··· Raw data
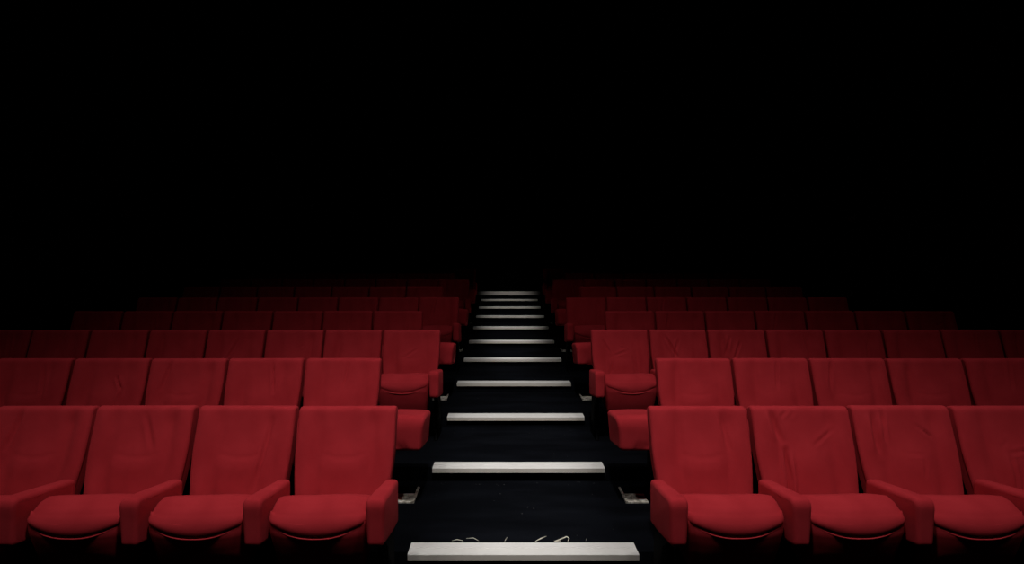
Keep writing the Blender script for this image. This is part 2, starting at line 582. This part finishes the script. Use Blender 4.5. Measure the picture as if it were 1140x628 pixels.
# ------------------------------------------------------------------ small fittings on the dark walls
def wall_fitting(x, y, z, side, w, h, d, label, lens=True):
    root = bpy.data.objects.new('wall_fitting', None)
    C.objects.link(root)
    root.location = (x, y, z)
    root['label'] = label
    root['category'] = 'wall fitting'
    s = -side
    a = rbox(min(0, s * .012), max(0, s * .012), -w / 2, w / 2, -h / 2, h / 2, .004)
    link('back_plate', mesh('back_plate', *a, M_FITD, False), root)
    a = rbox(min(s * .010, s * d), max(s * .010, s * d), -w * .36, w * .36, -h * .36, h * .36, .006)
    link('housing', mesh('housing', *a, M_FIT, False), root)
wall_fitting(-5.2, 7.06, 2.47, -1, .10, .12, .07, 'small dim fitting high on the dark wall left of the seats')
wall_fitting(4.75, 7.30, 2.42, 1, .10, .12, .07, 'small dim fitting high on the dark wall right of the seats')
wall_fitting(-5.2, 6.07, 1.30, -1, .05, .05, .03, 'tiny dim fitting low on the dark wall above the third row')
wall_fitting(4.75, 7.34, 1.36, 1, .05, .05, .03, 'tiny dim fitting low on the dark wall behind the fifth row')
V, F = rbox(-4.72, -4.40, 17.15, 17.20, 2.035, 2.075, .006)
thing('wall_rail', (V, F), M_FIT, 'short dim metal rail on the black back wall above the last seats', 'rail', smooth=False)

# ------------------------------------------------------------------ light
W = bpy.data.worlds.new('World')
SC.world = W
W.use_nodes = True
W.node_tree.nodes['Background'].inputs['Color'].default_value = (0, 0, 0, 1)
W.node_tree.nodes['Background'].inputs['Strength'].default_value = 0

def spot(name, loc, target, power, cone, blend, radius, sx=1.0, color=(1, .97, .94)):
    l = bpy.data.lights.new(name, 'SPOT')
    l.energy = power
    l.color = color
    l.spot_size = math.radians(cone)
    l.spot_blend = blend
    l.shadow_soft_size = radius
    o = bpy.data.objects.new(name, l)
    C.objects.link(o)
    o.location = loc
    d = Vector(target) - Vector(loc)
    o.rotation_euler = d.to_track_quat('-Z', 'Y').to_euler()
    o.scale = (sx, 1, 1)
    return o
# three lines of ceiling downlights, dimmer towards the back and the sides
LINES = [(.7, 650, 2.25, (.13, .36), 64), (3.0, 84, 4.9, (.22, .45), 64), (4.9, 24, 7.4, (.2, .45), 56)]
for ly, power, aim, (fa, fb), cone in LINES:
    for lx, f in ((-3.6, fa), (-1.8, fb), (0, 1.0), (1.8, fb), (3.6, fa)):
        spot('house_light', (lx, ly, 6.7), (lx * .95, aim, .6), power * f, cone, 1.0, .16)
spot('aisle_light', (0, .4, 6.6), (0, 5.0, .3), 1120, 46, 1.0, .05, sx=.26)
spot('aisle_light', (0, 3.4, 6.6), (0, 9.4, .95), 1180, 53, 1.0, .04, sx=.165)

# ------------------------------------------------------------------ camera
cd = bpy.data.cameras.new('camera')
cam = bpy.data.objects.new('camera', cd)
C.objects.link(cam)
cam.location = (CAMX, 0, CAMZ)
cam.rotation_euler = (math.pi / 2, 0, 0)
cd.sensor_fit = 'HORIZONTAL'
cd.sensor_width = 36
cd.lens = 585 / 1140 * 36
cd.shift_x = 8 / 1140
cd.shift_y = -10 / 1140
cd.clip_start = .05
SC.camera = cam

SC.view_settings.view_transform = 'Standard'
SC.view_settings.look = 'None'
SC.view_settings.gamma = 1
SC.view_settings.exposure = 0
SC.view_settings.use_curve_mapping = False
······
Restate the whole listing above exactly, please, omitting every image.

Keep writing the Blender script for this image. This is part 2, starting at line 582. This part finishes the script. Use Blender 4.5. Measure the picture as if it were 1140x628 pixels.
# ------------------------------------------------------------------ small fittings on the dark walls
def wall_fitting(x, y, z, side, w, h, d, label, lens=True):
    root = bpy.data.objects.new('wall_fitting', None)
    C.objects.link(root)
    root.location = (x, y, z)
    root['label'] = label
    root['category'] = 'wall fitting'
    s = -side
    a = rbox(min(0, s * .012), max(0, s * .012), -w / 2, w / 2, -h / 2, h / 2, .004)
    link('back_plate', mesh('back_plate', *a, M_FITD, False), root)
    a = rbox(min(s * .010, s * d), max(s * .010, s * d), -w * .36, w * .36, -h * .36, h * .36, .006)
    link('housing', mesh('housing', *a, M_FIT, False), root)
wall_fitting(-5.2, 7.06, 2.47, -1, .10, .12, .07, 'small dim fitting high on the dark wall left of the seats')
wall_fitting(4.75, 7.30, 2.42, 1, .10, .12, .07, 'small dim fitting high on the dark wall right of the seats')
wall_fitting(-5.2, 6.07, 1.30, -1, .05, .05, .03, 'tiny dim fitting low on the dark wall above the third row')
wall_fitting(4.75, 7.34, 1.36, 1, .05, .05, .03, 'tiny dim fitting low on the dark wall behind the fifth row')
V, F = rbox(-4.72, -4.40, 17.15, 17.20, 2.035, 2.075, .006)
thing('wall_rail', (V, F), M_FIT, 'short dim metal rail on the black back wall above the last seats', 'rail', smooth=False)

# ------------------------------------------------------------------ light
W = bpy.data.worlds.new('World')
SC.world = W
W.use_nodes = True
W.node_tree.nodes['Background'].inputs['Color'].default_value = (0, 0, 0, 1)
W.node_tree.nodes['Background'].inputs['Strength'].default_value = 0

def spot(name, loc, target, power, cone, blend, radius, sx=1.0, color=(1, .97, .94)):
    l = bpy.data.lights.new(name, 'SPOT')
    l.energy = power
    l.color = color
    l.spot_size = math.radians(cone)
    l.spot_blend = blend
    l.shadow_soft_size = radius
    o = bpy.data.objects.new(name, l)
    C.objects.link(o)
    o.location = loc
    d = Vector(target) - Vector(loc)
    o.rotation_euler = d.to_track_quat('-Z', 'Y').to_euler()
    o.scale = (sx, 1, 1)
    return o
# three lines of ceiling downlights, dimmer towards the back and the sides
LINES = [(.7, 650, 2.25, (.13, .36), 64), (3.0, 84, 4.9, (.22, .45), 64), (4.9, 24, 7.4, (.2, .45), 56)]
for ly, power, aim, (fa, fb), cone in LINES:
    for lx, f in ((-3.6, fa), (-1.8, fb), (0, 1.0), (1.8, fb), (3.6, fa)):
        spot('house_light', (lx, ly, 6.7), (lx * .95, aim, .6), power * f, cone, 1.0, .16)
spot('aisle_light', (0, .4, 6.6), (0, 5.0, .3), 1120, 46, 1.0, .05, sx=.26)
spot('aisle_light', (0, 3.4, 6.6), (0, 9.4, .95), 1180, 53, 1.0, .04, sx=.165)

# ------------------------------------------------------------------ camera
cd = bpy.data.cameras.new('camera')
cam = bpy.data.objects.new('camera', cd)
C.objects.link(cam)
cam.location = (CAMX, 0, CAMZ)
cam.rotation_euler = (math.pi / 2, 0, 0)
cd.sensor_fit = 'HORIZONTAL'
cd.sensor_width = 36
cd.lens = 585 / 1140 * 36
cd.shift_x = 8 / 1140
cd.shift_y = -10 / 1140
cd.clip_start = .05
SC.camera = cam

SC.view_settings.view_transform = 'Standard'
SC.view_settings.look = 'None'
SC.view_settings.gamma = 1
SC.view_settings.exposure = 0
SC.view_settings.use_curve_mapping = False